Directions for this task:
Reproduce the listing verbatim.

Information supplied:
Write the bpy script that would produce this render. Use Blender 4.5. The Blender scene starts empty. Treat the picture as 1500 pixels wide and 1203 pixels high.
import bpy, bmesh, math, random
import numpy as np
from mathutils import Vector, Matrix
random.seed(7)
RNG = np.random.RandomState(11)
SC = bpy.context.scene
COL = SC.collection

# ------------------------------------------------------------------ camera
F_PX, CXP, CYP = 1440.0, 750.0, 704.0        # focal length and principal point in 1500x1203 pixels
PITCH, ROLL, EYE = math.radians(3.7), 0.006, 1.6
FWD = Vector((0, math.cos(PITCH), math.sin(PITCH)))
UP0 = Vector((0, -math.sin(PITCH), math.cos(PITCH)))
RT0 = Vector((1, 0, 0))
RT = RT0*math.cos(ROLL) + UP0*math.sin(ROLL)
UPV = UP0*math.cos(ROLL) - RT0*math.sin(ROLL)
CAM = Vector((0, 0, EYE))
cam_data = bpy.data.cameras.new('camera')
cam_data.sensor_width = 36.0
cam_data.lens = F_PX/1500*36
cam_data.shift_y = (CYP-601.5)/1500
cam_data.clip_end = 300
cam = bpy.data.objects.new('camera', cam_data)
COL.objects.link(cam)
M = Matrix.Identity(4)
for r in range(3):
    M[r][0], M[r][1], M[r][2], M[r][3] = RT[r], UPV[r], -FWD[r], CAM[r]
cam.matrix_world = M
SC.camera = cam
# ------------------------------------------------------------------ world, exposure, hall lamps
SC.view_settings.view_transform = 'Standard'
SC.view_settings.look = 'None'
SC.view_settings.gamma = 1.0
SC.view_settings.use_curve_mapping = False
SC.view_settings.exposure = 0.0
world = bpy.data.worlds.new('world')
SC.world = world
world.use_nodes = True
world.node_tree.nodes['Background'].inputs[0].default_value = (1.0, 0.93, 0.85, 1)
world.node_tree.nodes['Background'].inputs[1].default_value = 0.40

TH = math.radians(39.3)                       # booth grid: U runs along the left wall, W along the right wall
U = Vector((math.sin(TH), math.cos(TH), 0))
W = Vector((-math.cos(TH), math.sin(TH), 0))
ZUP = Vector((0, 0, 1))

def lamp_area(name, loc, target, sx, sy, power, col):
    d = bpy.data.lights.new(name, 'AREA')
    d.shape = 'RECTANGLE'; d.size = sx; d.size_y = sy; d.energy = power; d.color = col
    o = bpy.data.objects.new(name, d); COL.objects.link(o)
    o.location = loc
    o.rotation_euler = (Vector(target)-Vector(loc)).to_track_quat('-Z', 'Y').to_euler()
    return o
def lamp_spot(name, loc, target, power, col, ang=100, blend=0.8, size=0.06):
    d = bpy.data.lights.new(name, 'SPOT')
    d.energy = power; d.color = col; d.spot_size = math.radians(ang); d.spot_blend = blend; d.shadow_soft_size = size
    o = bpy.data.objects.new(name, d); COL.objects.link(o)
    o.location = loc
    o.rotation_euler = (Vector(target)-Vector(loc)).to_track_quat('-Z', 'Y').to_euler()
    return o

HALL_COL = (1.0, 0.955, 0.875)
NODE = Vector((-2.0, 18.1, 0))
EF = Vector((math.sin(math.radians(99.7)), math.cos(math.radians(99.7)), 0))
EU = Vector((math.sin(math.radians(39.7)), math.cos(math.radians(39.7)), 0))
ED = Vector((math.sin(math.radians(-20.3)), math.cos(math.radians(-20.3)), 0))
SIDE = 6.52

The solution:
Write the bpy script that would produce this render. Use Blender 4.5. The Blender scene starts empty. Treat the picture as 1500 pixels wide and 1203 pixels high.
import bpy, bmesh, math, random
import numpy as np
from mathutils import Vector, Matrix
random.seed(7)
RNG = np.random.RandomState(11)
SC = bpy.context.scene
COL = SC.collection

# ------------------------------------------------------------------ camera
F_PX, CXP, CYP = 1440.0, 750.0, 704.0        # focal length and principal point in 1500x1203 pixels
PITCH, ROLL, EYE = math.radians(3.7), 0.006, 1.6
FWD = Vector((0, math.cos(PITCH), math.sin(PITCH)))
UP0 = Vector((0, -math.sin(PITCH), math.cos(PITCH)))
RT0 = Vector((1, 0, 0))
RT = RT0*math.cos(ROLL) + UP0*math.sin(ROLL)
UPV = UP0*math.cos(ROLL) - RT0*math.sin(ROLL)
CAM = Vector((0, 0, EYE))
cam_data = bpy.data.cameras.new('camera')
cam_data.sensor_width = 36.0
cam_data.lens = F_PX/1500*36
cam_data.shift_y = (CYP-601.5)/1500
cam_data.clip_end = 300
cam = bpy.data.objects.new('camera', cam_data)
COL.objects.link(cam)
M = Matrix.Identity(4)
for r in range(3):
    M[r][0], M[r][1], M[r][2], M[r][3] = RT[r], UPV[r], -FWD[r], CAM[r]
cam.matrix_world = M
SC.camera = cam
# ------------------------------------------------------------------ world, exposure, hall lamps
SC.view_settings.view_transform = 'Standard'
SC.view_settings.look = 'None'
SC.view_settings.gamma = 1.0
SC.view_settings.use_curve_mapping = False
SC.view_settings.exposure = 0.0
world = bpy.data.worlds.new('world')
SC.world = world
world.use_nodes = True
world.node_tree.nodes['Background'].inputs[0].default_value = (1.0, 0.93, 0.85, 1)
world.node_tree.nodes['Background'].inputs[1].default_value = 0.40

TH = math.radians(39.3)                       # booth grid: U runs along the left wall, W along the right wall
U = Vector((math.sin(TH), math.cos(TH), 0))
W = Vector((-math.cos(TH), math.sin(TH), 0))
ZUP = Vector((0, 0, 1))

def lamp_area(name, loc, target, sx, sy, power, col):
    d = bpy.data.lights.new(name, 'AREA')
    d.shape = 'RECTANGLE'; d.size = sx; d.size_y = sy; d.energy = power; d.color = col
    o = bpy.data.objects.new(name, d); COL.objects.link(o)
    o.location = loc
    o.rotation_euler = (Vector(target)-Vector(loc)).to_track_quat('-Z', 'Y').to_euler()
    return o
def lamp_spot(name, loc, target, power, col, ang=100, blend=0.8, size=0.06):
    d = bpy.data.lights.new(name, 'SPOT')
    d.energy = power; d.color = col; d.spot_size = math.radians(ang); d.spot_blend = blend; d.shadow_soft_size = size
    o = bpy.data.objects.new(name, d); COL.objects.link(o)
    o.location = loc
    o.rotation_euler = (Vector(target)-Vector(loc)).to_track_quat('-Z', 'Y').to_euler()
    return o

HALL_COL = (1.0, 0.955, 0.875)
NODE = Vector((-2.0, 18.1, 0))
EF = Vector((math.sin(math.radians(99.7)), math.cos(math.radians(99.7)), 0))
EU = Vector((math.sin(math.radians(39.7)), math.cos(math.radians(39.7)), 0))
ED = Vector((math.sin(math.radians(-20.3)), math.cos(math.radians(-20.3)), 0))
SIDE = 6.52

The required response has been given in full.